» **What is required**: Find all lines in the listing that include the word "scene", then copy them.

» **Data lines**:
/---

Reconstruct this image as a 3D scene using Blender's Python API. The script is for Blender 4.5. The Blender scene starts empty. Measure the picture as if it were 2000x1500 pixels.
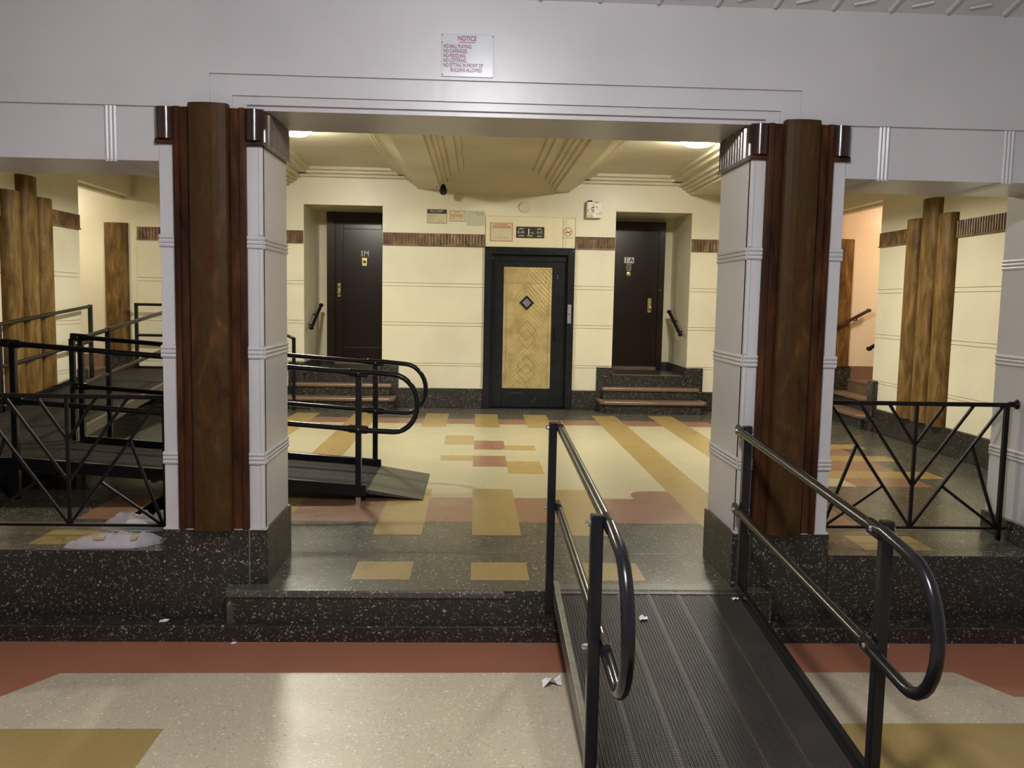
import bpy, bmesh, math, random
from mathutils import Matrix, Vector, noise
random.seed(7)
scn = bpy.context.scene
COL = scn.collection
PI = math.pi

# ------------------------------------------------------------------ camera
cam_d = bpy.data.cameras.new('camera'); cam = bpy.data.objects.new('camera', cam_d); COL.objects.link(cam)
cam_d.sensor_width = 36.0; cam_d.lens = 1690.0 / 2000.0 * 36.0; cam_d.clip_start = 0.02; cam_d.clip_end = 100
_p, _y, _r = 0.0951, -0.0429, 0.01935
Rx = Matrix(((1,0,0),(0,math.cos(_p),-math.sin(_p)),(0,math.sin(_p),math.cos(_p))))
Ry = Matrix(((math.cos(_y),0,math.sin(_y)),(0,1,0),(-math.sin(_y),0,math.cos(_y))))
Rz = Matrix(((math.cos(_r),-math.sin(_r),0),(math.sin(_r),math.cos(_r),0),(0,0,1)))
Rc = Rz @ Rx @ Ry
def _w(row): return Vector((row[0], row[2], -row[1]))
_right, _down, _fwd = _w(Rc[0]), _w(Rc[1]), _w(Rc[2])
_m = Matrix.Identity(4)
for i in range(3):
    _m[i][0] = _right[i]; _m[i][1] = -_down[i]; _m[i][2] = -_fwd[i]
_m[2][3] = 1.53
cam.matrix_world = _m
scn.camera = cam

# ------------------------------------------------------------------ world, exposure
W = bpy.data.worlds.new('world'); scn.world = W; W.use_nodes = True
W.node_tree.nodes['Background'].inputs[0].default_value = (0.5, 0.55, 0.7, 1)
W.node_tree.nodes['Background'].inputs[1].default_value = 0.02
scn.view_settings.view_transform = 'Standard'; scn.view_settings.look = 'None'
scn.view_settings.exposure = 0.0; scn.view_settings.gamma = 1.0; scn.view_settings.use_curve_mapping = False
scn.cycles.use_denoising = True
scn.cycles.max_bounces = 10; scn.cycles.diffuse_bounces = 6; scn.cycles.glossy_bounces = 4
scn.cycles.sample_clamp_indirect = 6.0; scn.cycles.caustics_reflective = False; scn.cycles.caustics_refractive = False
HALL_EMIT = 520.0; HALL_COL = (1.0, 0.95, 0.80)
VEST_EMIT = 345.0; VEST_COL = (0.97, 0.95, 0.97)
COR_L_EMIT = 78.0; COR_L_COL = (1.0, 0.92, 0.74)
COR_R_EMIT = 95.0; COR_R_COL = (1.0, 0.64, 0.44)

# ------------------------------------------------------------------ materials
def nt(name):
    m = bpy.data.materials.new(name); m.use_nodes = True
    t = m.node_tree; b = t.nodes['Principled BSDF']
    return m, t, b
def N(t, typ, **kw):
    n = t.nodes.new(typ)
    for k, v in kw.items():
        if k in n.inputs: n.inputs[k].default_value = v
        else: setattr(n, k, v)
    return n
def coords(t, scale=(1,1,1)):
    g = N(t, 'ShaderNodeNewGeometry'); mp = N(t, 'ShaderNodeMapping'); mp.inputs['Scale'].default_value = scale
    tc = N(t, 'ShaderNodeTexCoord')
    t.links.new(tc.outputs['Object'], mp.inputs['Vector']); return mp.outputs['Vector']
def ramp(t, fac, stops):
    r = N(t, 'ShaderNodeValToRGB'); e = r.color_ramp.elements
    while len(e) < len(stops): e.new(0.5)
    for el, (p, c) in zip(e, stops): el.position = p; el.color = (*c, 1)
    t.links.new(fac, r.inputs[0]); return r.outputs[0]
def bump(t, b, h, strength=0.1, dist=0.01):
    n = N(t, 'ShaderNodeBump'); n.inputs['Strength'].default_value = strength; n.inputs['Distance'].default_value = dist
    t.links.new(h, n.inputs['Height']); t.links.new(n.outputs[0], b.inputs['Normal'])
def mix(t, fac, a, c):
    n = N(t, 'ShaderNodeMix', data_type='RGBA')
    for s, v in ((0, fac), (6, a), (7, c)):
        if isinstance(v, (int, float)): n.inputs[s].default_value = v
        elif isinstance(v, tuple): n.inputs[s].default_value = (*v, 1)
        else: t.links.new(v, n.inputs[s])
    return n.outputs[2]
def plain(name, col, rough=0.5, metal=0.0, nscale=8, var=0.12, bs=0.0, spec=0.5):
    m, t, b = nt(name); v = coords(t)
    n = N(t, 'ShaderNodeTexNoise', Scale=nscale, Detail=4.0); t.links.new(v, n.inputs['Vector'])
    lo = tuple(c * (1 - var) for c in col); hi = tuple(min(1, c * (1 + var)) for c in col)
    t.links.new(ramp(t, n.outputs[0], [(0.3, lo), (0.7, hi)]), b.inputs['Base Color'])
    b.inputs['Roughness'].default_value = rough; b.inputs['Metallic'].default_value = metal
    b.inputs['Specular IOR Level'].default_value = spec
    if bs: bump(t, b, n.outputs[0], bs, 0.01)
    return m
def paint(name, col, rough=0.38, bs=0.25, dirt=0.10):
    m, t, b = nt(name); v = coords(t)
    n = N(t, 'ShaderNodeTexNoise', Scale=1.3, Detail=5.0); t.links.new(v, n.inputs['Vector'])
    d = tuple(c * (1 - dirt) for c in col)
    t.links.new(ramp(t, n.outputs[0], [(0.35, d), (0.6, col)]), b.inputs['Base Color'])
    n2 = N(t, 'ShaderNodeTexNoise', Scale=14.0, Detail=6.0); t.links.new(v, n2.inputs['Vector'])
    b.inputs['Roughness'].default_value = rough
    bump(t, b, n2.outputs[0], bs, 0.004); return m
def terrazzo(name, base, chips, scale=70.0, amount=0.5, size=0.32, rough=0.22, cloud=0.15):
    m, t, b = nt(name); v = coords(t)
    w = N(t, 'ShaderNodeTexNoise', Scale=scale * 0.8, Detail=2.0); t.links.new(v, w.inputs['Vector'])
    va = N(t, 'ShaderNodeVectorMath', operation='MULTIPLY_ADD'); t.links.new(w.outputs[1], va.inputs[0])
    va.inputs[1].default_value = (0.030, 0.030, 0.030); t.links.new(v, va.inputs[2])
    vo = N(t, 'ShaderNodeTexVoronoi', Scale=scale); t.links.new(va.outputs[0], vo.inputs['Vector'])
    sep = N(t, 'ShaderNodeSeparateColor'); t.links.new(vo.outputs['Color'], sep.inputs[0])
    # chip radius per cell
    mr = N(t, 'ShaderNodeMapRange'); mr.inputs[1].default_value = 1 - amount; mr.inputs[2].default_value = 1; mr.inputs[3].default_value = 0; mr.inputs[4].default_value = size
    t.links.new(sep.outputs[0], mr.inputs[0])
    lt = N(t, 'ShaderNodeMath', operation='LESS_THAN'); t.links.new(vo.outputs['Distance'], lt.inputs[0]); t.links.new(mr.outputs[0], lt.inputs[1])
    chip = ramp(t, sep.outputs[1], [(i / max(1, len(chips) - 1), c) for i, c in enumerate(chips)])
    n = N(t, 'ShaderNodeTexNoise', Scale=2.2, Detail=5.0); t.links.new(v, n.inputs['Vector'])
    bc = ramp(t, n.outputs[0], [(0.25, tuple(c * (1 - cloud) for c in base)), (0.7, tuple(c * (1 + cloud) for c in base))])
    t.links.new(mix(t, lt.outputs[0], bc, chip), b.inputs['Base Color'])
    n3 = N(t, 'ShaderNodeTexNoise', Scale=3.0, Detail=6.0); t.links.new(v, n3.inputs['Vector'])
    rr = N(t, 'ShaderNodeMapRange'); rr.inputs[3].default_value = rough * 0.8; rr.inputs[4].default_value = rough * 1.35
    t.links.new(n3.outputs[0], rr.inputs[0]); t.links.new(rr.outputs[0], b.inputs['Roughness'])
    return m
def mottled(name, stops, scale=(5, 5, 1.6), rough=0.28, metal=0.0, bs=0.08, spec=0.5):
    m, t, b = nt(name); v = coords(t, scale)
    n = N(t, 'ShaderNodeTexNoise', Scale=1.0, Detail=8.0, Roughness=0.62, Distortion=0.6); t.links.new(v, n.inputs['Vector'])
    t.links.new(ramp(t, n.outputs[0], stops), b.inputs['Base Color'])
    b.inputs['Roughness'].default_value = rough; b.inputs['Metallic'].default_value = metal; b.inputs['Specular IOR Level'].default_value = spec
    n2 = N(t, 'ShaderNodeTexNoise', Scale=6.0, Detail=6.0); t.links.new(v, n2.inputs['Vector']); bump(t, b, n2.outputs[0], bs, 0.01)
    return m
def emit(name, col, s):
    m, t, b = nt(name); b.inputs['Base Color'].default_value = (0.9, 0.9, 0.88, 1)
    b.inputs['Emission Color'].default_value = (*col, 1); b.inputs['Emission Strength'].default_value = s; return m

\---

» **Written reply**:
Reconstruct this image as a 3D scene using Blender's Python API. The script is for Blender 4.5. The Blender scene starts empty. Measure the picture as if it were 2000x1500 pixels.
scn = bpy.context.scene